The nearness of you

And once again I hear your voice close and clear… instantly disrupting the train of thought in my mind, reaching the depths of my heart I was convinced I had locked for good. One glance and I turned away, as if I haven’t noticed you. I can’t lie to myself, I did notice the soothing light-coloured fabric you wore, one that I don’t remember to have seen on you before. I try to cover the breadcrumbs of your fragmented memories inside me in vain, only to discover something new about you in every chance encounter – shards of persistent memories slowly draining me from the inside.

Erasure

No matter how much I try not to miss you, you keep stepping into my loneliness and my sadness. I struggle to sleep trying to submerge your memories like layers of translucent clouds screening the dying crimson sun. All my senses tell me I am long-forgotten, and yet they stay alert for one cue from you… or one sign of your existence from far far away.
Life mostly is about the impossible things or the long-longed pleasant things that never happen.

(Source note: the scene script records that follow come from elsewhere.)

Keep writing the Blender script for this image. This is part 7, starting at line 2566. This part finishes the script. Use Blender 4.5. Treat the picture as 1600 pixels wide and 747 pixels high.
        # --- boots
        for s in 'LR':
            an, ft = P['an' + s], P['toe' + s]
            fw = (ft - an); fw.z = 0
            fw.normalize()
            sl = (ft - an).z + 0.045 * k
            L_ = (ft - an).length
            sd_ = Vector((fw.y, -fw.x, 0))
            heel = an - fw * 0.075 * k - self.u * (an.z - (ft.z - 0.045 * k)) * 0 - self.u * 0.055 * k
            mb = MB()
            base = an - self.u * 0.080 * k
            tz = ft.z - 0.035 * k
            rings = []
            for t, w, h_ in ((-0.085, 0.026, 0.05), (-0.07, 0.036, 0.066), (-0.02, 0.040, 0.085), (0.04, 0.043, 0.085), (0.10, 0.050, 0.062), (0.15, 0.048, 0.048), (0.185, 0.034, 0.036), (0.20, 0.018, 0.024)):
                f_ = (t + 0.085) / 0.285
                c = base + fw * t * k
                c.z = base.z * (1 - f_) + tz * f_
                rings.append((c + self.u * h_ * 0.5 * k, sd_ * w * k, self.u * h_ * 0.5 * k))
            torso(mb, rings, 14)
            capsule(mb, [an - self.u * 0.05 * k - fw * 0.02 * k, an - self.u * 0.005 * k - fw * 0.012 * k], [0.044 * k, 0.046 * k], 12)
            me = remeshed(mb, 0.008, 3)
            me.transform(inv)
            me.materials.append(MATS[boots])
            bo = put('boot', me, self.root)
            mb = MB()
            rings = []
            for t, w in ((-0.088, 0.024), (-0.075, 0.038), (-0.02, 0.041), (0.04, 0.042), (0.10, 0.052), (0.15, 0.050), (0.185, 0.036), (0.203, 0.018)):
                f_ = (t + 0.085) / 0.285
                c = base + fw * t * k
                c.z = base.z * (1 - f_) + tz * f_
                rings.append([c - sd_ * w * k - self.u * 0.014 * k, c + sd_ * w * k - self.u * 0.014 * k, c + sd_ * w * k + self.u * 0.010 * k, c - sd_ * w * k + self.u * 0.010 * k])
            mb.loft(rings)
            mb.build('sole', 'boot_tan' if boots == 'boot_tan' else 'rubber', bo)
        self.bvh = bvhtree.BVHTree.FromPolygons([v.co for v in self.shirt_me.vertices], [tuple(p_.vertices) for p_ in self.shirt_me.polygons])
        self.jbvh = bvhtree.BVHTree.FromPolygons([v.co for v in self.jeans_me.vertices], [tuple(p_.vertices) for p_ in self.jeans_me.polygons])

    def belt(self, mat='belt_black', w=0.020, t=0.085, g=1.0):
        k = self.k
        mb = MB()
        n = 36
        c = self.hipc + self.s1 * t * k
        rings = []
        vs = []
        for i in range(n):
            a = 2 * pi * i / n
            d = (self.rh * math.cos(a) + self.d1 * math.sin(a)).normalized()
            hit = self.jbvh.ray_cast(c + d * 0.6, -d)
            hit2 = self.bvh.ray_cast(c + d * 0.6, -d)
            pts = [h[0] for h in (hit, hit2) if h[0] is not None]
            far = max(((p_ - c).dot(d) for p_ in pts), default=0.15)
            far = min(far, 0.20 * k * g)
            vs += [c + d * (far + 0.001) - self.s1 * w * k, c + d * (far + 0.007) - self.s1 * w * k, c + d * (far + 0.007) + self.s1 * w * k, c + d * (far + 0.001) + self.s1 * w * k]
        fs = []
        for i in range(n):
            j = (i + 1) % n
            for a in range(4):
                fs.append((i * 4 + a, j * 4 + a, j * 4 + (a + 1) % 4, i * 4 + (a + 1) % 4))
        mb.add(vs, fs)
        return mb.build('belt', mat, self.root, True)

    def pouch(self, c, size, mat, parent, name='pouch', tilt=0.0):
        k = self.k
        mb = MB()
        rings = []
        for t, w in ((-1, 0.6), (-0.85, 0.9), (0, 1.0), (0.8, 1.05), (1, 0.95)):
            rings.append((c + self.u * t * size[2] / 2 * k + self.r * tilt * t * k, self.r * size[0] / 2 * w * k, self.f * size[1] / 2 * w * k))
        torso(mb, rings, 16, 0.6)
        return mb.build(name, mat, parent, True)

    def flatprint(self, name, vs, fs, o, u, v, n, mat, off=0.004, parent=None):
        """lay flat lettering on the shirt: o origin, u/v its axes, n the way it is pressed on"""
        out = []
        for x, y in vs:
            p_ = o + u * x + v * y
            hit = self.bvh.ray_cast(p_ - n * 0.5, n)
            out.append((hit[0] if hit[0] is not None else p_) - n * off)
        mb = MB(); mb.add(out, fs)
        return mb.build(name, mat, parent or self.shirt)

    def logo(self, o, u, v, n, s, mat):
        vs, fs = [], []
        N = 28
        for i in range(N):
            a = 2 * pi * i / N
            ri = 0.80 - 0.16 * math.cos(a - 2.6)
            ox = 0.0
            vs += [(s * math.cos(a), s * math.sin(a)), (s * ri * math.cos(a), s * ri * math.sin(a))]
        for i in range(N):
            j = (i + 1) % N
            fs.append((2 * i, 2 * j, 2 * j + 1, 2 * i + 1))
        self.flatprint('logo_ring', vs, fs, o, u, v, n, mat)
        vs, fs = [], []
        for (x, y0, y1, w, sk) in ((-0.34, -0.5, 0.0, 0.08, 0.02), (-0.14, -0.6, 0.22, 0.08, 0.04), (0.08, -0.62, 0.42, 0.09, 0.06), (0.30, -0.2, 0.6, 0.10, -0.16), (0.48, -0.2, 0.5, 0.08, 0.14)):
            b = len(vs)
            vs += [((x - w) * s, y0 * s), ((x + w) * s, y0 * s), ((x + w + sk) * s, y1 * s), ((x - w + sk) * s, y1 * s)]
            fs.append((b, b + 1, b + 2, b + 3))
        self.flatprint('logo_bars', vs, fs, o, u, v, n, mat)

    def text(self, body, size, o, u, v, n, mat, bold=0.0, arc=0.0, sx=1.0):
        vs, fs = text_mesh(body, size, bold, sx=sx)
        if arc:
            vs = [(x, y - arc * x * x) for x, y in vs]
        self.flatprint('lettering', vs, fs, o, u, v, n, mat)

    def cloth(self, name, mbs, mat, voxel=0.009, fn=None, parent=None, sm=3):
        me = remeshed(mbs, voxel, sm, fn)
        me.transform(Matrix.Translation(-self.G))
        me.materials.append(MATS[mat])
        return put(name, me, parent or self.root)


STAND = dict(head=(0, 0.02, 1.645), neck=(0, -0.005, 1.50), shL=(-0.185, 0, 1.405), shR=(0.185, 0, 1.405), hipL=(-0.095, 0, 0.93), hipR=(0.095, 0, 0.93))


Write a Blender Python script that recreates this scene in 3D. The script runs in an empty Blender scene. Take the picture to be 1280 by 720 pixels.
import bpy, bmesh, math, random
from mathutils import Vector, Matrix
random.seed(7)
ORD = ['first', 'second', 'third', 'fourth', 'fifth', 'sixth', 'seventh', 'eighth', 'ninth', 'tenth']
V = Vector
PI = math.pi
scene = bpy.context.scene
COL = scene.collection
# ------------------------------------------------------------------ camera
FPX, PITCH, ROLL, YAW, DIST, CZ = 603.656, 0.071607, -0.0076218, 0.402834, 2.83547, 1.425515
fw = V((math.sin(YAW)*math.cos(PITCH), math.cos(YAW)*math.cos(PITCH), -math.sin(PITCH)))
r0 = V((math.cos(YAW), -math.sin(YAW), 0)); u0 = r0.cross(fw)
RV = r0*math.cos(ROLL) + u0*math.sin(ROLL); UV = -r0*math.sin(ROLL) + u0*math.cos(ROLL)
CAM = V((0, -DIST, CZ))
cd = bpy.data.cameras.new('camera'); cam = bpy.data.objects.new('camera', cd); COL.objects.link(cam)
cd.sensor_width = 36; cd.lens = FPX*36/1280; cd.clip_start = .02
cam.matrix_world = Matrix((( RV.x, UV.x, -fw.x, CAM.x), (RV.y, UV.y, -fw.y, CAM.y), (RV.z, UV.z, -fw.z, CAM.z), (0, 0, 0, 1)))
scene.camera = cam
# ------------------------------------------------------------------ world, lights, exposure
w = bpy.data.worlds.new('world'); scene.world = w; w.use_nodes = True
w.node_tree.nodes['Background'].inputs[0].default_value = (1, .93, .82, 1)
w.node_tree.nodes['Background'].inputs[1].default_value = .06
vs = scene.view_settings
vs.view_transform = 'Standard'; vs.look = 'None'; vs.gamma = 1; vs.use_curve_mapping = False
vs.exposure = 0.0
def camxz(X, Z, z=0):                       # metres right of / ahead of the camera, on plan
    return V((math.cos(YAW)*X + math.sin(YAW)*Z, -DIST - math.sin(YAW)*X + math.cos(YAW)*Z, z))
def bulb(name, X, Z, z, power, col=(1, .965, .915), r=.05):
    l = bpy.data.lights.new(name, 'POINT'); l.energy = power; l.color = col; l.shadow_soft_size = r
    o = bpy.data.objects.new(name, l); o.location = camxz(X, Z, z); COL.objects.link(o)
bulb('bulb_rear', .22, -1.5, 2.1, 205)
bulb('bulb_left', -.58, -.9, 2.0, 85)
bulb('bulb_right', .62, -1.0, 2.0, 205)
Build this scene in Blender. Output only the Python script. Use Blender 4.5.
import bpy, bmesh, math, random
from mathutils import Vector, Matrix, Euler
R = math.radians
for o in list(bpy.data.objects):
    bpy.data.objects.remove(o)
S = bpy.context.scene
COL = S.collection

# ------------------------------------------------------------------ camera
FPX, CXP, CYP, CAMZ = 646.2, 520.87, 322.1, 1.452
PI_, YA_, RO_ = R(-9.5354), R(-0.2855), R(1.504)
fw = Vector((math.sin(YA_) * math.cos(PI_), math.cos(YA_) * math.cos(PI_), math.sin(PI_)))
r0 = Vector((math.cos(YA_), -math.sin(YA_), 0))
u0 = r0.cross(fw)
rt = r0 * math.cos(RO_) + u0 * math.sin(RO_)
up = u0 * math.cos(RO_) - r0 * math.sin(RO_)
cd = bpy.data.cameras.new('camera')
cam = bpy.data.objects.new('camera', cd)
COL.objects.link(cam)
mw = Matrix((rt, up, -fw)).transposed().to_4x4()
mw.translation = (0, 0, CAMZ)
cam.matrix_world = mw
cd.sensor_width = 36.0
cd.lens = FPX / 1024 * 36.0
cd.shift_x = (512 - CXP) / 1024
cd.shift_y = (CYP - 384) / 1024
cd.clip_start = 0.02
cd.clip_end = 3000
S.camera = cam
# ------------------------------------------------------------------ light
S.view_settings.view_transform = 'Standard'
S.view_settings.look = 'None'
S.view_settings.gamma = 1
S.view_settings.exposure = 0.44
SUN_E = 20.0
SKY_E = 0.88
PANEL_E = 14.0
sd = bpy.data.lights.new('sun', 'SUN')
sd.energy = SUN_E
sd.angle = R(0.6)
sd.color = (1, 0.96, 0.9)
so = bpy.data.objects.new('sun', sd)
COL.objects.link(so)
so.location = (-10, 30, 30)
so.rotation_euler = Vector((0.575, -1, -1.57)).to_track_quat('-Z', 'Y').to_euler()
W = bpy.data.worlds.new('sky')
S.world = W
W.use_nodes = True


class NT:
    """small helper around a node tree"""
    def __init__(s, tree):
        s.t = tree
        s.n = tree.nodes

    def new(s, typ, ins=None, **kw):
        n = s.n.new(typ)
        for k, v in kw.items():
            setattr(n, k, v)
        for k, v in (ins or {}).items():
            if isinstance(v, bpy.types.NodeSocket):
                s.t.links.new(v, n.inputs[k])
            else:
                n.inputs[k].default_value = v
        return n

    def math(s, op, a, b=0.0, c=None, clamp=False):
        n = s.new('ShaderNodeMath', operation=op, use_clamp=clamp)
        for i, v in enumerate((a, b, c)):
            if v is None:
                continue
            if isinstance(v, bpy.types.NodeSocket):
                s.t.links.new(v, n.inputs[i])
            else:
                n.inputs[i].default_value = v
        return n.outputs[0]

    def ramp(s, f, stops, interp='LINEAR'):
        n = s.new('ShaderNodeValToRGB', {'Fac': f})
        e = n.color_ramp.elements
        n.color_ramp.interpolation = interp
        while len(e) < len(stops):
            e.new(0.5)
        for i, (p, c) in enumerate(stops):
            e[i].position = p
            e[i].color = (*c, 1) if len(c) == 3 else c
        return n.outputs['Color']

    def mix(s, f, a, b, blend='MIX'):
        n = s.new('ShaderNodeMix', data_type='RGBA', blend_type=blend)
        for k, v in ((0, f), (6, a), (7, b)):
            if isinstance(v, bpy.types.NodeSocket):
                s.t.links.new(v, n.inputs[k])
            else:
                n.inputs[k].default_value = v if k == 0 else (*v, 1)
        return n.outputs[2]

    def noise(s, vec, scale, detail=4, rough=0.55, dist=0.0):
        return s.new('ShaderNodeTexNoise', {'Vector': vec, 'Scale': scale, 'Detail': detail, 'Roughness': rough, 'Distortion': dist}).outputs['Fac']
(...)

And yet, I find it so hard to come to terms with that. Each time we met, I have glanced now and then on your face as if to engrave it in my memories. It’s insane… I don’t remember your face but I do feel the warmth of your presence once in a while. And it only makes things worse when I am back to reality. I hope by the next time we meet perhaps I would be able to erase you from my mind and not recognise you anymore.

Truth

What may seem taboo to you is – I don’t restrict, confine or conceal myself with you. I don’t see the point in trying to shade the truth and it’s important to me that you know that truth. Your company gives me tremendous joy, thinking about you brings me peace, I get restless when you are in a crisis, I meticulously hide it all from everyone else and I long to walk by your side yet again. This is the real me – pure and eternal and unconventional. How you judge it doesn’t change anything.